REQUIREMENT:
Pull out every line below containing the word "scene".

INFORMATION SHOWN:
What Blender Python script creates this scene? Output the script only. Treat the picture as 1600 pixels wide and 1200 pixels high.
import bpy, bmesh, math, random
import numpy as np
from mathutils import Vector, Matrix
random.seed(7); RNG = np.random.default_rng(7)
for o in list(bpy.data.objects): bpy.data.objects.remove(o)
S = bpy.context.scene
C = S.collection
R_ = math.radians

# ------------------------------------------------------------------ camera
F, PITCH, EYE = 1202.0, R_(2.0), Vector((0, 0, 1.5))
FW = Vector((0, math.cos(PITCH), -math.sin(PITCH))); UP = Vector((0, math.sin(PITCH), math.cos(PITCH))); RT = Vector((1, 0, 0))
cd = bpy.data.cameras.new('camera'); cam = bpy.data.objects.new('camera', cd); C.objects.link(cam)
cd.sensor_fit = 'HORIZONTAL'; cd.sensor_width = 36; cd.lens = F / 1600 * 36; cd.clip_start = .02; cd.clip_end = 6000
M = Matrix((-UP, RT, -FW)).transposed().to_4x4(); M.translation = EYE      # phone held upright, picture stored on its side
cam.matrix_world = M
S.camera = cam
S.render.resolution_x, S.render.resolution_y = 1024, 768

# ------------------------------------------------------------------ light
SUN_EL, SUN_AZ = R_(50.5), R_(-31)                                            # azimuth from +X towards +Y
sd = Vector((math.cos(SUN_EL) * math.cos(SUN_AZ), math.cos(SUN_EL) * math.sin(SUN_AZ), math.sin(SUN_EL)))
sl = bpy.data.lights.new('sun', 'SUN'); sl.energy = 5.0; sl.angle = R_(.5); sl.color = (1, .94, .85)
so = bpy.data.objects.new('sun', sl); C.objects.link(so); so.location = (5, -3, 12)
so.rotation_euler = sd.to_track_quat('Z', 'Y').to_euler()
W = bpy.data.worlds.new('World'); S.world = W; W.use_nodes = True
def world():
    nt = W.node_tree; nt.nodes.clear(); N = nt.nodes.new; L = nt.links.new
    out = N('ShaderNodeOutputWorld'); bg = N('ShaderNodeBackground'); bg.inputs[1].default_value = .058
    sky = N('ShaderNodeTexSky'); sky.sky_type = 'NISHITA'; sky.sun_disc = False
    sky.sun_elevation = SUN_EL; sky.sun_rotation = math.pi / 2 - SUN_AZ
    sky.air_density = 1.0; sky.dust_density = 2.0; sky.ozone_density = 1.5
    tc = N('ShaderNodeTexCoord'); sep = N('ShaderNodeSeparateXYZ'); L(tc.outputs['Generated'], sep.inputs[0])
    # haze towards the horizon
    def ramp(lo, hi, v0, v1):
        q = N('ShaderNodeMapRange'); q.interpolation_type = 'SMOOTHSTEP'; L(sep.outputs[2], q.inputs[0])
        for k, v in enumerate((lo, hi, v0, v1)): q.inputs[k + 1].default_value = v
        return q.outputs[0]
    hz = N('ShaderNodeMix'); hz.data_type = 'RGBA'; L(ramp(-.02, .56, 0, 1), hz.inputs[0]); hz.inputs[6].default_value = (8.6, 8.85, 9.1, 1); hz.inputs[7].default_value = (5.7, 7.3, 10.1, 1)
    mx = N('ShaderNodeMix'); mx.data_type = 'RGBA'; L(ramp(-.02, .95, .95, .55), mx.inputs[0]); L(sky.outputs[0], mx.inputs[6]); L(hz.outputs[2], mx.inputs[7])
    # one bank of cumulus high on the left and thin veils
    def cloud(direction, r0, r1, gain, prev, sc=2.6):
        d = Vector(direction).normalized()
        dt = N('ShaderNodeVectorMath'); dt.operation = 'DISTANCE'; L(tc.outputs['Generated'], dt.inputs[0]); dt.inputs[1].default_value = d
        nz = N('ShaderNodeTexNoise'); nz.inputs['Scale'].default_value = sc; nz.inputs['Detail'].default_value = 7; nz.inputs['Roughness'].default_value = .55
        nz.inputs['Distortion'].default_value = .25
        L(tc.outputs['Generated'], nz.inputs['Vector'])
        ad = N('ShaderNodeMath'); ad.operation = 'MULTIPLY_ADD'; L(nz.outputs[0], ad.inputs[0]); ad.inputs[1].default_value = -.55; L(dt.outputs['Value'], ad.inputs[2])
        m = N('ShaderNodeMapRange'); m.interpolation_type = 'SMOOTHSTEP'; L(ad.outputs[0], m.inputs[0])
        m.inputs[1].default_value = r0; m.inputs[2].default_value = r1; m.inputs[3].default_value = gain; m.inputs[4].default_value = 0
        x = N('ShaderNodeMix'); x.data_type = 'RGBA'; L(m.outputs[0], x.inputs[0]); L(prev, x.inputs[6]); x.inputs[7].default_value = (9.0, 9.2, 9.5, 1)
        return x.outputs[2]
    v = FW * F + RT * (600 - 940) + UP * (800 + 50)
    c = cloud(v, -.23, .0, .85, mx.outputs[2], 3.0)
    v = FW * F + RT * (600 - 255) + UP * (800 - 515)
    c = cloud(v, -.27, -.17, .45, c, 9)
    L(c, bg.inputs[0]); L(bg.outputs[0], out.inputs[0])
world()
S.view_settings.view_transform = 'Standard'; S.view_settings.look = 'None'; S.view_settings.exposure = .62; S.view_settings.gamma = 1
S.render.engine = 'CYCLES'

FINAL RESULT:
What Blender Python script creates this scene? Output the script only. Treat the picture as 1600 pixels wide and 1200 pixels high.
S = bpy.context.scene